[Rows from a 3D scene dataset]
-- start --

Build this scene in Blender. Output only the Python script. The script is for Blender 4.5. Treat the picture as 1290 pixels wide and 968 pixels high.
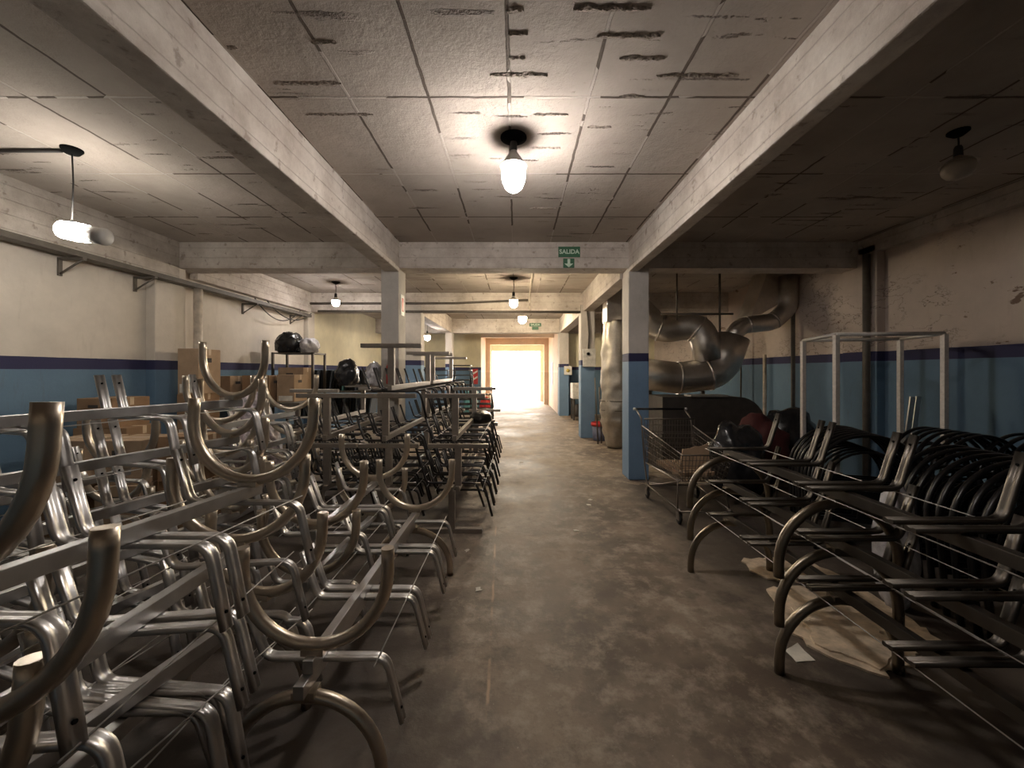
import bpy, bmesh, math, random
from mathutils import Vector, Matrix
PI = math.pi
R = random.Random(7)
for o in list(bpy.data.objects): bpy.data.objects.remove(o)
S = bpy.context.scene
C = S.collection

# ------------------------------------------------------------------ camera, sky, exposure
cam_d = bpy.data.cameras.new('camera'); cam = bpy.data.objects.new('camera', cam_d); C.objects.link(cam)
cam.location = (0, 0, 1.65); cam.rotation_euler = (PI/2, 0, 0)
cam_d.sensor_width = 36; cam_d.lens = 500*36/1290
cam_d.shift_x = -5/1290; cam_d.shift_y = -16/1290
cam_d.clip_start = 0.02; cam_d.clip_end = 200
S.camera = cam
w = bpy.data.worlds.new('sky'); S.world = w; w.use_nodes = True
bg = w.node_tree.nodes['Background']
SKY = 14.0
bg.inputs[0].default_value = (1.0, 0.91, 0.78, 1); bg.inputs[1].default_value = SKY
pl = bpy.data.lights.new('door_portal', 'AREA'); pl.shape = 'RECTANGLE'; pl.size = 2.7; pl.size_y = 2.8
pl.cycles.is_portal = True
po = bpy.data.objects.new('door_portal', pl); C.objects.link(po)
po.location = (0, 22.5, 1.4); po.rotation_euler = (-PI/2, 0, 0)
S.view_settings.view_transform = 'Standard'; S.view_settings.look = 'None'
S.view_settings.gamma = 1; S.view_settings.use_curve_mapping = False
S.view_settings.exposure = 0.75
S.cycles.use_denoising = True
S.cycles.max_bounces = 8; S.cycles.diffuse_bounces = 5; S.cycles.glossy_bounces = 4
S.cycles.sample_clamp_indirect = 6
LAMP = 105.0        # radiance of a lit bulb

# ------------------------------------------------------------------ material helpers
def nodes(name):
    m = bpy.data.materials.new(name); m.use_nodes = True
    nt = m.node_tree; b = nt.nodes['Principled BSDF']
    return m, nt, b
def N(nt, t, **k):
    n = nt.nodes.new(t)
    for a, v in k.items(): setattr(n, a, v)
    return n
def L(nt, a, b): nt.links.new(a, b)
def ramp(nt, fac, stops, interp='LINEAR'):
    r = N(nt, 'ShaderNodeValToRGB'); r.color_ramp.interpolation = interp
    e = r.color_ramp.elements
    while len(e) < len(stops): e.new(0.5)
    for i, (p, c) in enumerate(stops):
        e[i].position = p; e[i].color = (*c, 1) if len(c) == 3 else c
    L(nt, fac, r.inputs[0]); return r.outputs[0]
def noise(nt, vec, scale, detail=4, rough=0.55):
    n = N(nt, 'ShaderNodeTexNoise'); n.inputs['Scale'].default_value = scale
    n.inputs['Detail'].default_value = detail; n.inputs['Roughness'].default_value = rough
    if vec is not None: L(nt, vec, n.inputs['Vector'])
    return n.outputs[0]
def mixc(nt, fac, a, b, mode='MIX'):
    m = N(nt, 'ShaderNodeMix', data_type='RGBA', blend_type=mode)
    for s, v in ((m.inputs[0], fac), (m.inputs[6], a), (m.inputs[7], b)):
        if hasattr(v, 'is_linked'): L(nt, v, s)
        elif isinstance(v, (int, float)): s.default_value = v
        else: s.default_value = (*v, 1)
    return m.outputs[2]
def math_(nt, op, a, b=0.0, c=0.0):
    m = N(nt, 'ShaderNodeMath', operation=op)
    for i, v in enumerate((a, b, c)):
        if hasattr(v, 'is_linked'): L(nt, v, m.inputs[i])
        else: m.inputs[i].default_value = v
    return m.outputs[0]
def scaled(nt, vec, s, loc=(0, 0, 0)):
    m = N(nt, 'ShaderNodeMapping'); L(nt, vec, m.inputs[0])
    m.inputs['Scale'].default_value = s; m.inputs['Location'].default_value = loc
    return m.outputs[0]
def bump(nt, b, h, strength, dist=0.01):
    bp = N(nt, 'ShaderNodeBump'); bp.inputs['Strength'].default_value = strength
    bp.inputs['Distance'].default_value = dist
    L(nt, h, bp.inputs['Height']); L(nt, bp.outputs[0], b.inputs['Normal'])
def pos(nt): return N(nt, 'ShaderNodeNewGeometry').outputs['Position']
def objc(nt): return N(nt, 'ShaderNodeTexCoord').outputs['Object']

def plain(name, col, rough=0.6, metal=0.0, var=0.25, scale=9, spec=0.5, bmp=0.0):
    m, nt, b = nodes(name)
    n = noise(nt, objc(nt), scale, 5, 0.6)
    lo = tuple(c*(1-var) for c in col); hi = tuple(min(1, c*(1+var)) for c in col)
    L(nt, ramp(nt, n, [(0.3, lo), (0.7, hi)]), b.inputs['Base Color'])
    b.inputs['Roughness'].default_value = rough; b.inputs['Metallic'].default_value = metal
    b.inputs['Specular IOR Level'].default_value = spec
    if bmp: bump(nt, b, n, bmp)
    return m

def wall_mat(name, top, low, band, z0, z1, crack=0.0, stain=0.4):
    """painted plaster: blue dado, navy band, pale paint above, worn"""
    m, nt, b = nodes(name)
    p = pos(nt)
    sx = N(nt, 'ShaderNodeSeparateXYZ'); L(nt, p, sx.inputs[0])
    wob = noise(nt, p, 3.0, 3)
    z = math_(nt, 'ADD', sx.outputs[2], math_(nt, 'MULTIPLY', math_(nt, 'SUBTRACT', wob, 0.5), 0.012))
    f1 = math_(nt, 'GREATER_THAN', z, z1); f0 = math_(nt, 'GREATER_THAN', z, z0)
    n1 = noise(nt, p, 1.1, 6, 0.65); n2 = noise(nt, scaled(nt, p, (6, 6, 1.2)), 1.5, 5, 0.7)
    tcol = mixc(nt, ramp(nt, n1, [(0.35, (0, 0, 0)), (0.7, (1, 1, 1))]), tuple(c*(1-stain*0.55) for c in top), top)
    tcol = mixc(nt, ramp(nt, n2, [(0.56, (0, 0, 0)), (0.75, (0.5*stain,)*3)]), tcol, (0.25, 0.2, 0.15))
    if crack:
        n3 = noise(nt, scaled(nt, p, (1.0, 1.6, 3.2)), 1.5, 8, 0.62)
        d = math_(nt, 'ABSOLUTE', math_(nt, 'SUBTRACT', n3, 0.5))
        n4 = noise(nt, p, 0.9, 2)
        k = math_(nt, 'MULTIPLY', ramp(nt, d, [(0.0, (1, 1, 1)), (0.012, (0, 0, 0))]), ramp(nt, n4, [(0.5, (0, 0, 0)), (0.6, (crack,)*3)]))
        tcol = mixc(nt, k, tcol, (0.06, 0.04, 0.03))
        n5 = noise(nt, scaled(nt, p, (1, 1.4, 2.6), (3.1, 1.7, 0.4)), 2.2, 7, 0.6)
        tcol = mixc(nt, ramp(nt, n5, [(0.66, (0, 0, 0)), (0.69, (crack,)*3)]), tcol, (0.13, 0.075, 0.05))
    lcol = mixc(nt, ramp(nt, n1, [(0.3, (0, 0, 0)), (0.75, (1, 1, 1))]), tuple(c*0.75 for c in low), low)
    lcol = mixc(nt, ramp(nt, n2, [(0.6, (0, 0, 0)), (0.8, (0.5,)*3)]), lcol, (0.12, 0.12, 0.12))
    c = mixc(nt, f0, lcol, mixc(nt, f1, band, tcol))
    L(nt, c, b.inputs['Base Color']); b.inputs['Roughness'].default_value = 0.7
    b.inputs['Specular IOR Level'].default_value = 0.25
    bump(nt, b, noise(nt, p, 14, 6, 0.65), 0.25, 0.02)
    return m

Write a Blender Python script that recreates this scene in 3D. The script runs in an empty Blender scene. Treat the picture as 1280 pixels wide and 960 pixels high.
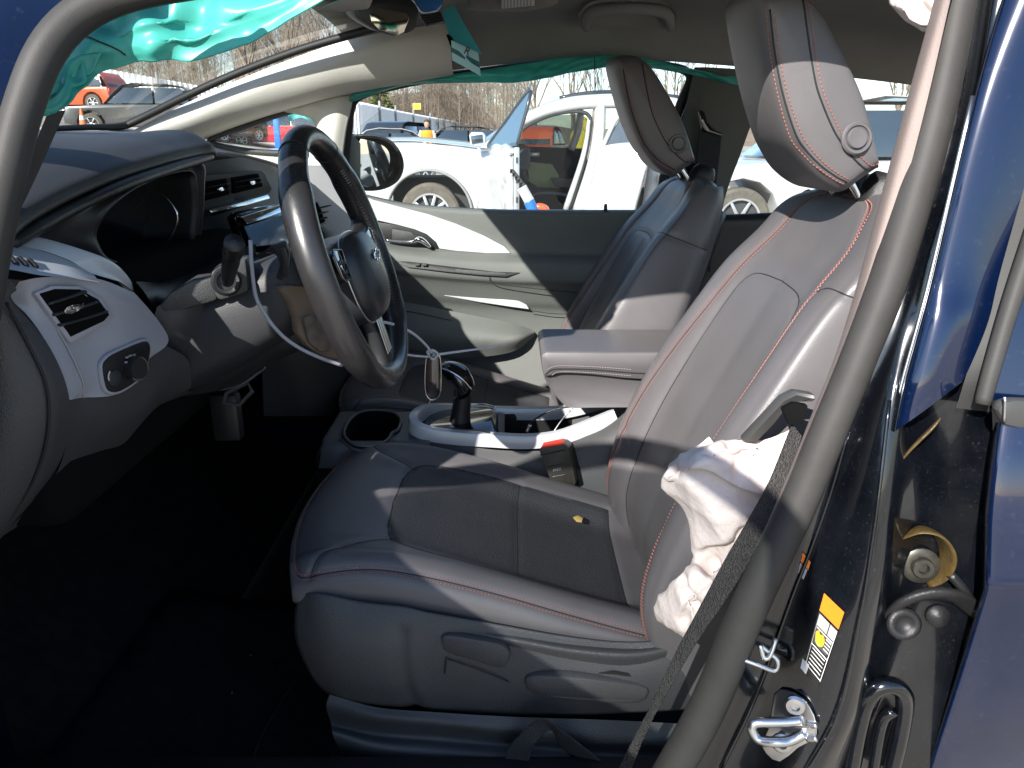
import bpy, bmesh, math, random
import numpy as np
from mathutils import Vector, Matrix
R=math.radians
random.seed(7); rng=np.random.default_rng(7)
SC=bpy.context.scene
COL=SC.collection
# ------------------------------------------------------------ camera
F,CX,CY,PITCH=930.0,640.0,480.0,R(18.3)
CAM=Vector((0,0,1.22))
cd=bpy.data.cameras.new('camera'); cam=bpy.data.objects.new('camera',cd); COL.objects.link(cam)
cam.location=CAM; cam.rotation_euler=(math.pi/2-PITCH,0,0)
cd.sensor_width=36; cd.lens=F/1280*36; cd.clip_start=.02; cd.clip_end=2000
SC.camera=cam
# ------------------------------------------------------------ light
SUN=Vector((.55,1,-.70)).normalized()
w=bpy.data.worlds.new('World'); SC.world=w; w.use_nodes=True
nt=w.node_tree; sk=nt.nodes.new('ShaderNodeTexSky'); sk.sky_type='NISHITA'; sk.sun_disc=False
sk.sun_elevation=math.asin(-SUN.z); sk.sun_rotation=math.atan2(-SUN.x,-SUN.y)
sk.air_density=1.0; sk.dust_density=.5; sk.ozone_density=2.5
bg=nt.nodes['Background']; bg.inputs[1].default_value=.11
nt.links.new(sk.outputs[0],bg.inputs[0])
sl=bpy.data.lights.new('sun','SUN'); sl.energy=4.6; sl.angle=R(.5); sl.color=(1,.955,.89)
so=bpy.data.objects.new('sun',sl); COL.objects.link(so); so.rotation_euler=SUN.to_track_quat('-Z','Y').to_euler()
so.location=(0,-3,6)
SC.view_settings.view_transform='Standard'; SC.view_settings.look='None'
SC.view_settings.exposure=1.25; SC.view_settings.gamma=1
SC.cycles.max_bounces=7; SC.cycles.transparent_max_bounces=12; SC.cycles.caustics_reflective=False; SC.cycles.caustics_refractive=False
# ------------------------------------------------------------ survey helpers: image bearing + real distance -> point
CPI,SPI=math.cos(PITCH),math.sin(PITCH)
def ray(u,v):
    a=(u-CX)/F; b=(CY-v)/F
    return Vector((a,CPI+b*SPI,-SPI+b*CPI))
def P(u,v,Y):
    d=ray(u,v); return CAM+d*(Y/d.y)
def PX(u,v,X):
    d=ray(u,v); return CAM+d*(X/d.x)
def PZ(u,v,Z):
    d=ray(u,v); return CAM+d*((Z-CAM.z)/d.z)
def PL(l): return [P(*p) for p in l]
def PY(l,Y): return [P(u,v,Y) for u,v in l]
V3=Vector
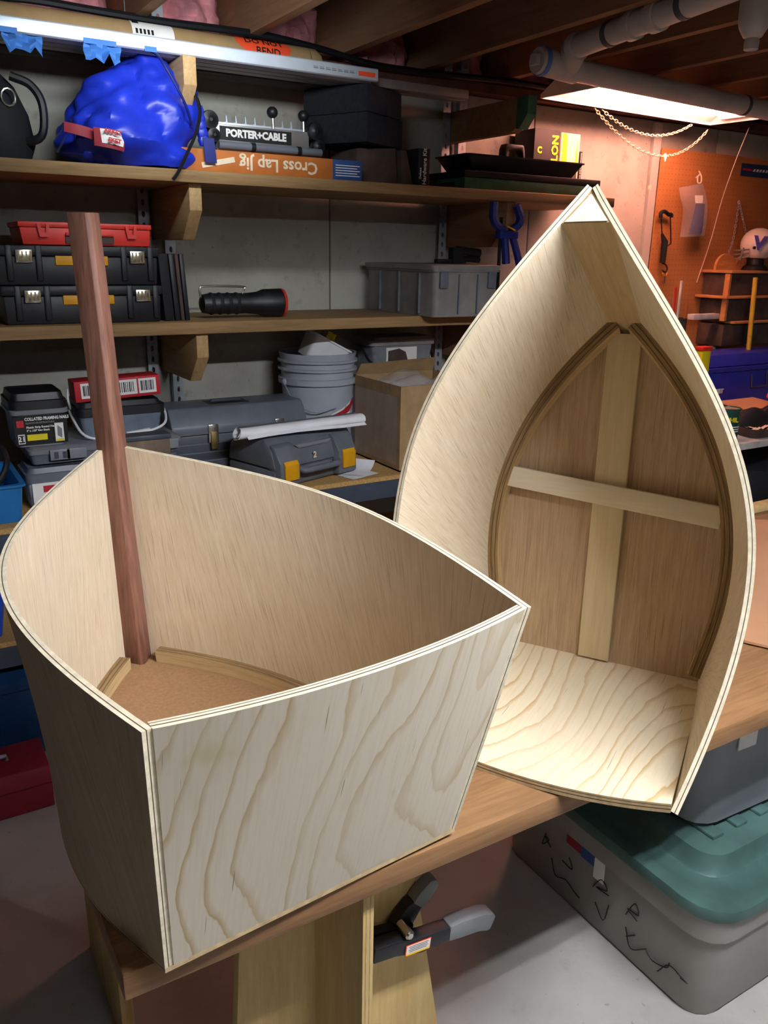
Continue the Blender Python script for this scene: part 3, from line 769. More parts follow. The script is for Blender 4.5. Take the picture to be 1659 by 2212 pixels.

-- end --

▶ Instruction: Skip the pictures. Restate exactly the lines from the start of the entries through the line containing "C = S.collection", both ends included.

▶ Task result:
Build this scene in Blender. Output only the Python script. The script is for Blender 4.5. Treat the picture as 1290 pixels wide and 968 pixels high.
import bpy, bmesh, math, random
from mathutils import Vector, Matrix
PI = math.pi
R = random.Random(7)
for o in list(bpy.data.objects): bpy.data.objects.remove(o)
S = bpy.context.scene
C = S.collection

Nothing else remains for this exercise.